Third, the United States lacked sufficient resources to maintain by itself a defensive perimeter along the Soviet borderlands in Europe and Asia. That would require allies all along the Soviet periphery, and such allies or client states, Lippmann suggested, would not be reliable and would be disorganized, disunited, and feeble. Supporting those allies would come at an “incalculable cost.” It would also unnecessarily disperse our forces.
American foreign policy, Lippmann wrote, should be based on “the realities of the balance of power” in Europe and Asia. Kennan’s concept of containment, Lippmann wrote, like the Truman Doctrine, would mean in practice “an unending intervention in all the countries that are supposed to ‘contain’ the Soviet Union.” We should not be embarking on an “ideological crusade” to make “Jeffersonian democrats” of the peoples of Eastern Europe, the Middle East, and Asia. And the ultimate aim of our policy should be European “self-sufficiency.”
Finally, Lippmann argued against America becoming involved and “entangled all over the world in disputes that we alone cannot settle.” There are places—e.g., China—where he believed we lacked the power, the means, the knowledge, and the influence to control events. Kennan’s concept and the Truman Doctrine, he repeated, would entangle the United States in “destructive and exhausting” commitments.

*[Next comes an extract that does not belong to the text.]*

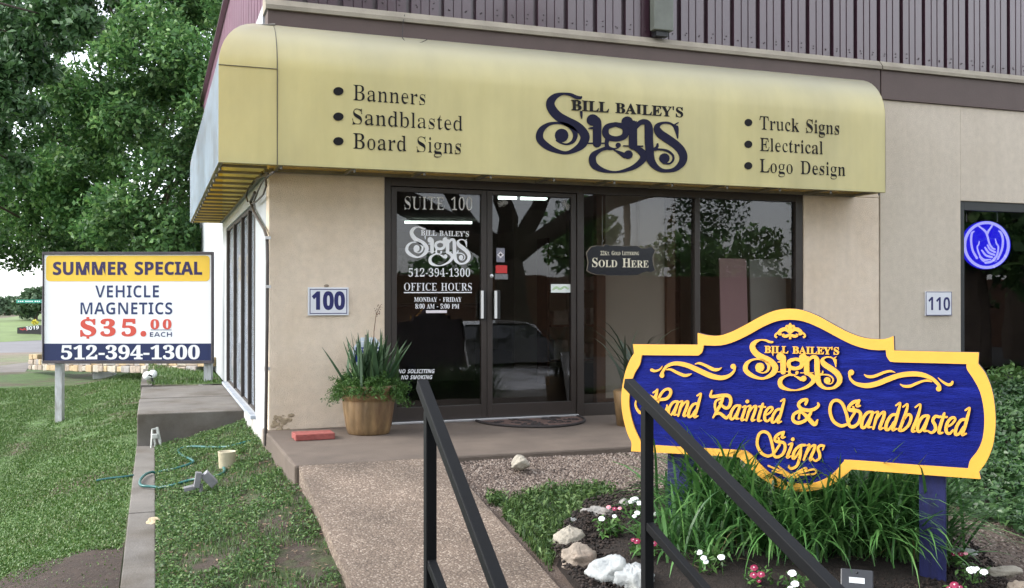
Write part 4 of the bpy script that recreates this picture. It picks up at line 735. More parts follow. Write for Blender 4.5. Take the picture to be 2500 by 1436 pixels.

The optimal outcome of our foreign policy, Lippmann wrote, would be for the American and Soviet armies to “evacuate Europe,” with Europe organizing its own defense against possible Soviet aggression.
Lippmann later became a fierce critic of U.S. policy in Southeast Asia, not on moral grounds, but based on his notion of balancing interests, commitments, and resources. Vietnam, he said, was not a vital interest of the United States. We are not, he wrote, “a global fire department appointed to stop communism everywhere.” Lippmann supported Nixon’s plan to withdraw from Vietnam while negotiating “peace with honor.”
Today, our leaders have recognized that the U.S. must “pivot” or “rebalance” to the Indo-Pacific region but, to date, the pivot has been more rhetoric than reality. The Ukraine war has stalled the pivot as we pour resources into Eastern Europe.
Meanwhile, China marches on with its Belt and Road Initiative—a geopolitical advance masquerading as infrastructure development throughout Eurasia and Africa. Lippmann would recognize that Russia’s aggression in Ukraine does not affect a vital U.S. interest, whereas China is seeking to replace the United States as the world’s leading economic and military power.
A Russian victory in Ukraine would not change the overall balance of power in Europe. A Chinese victory over Taiwan (and the U.S.) in the South China Sea, however, would upset the Indo-Pacific balance of power. Our limited resources should be directed there, not to a region long recognized as Russia’s sphere of influence.
As Ronald Steel wrote, for Lippmann—the mature realist Lippmann—foreign policy was not about morality; it was about geopolitics. And it is geopolitics, not high-sounding, emotional appeals, that should guide our foreign policy.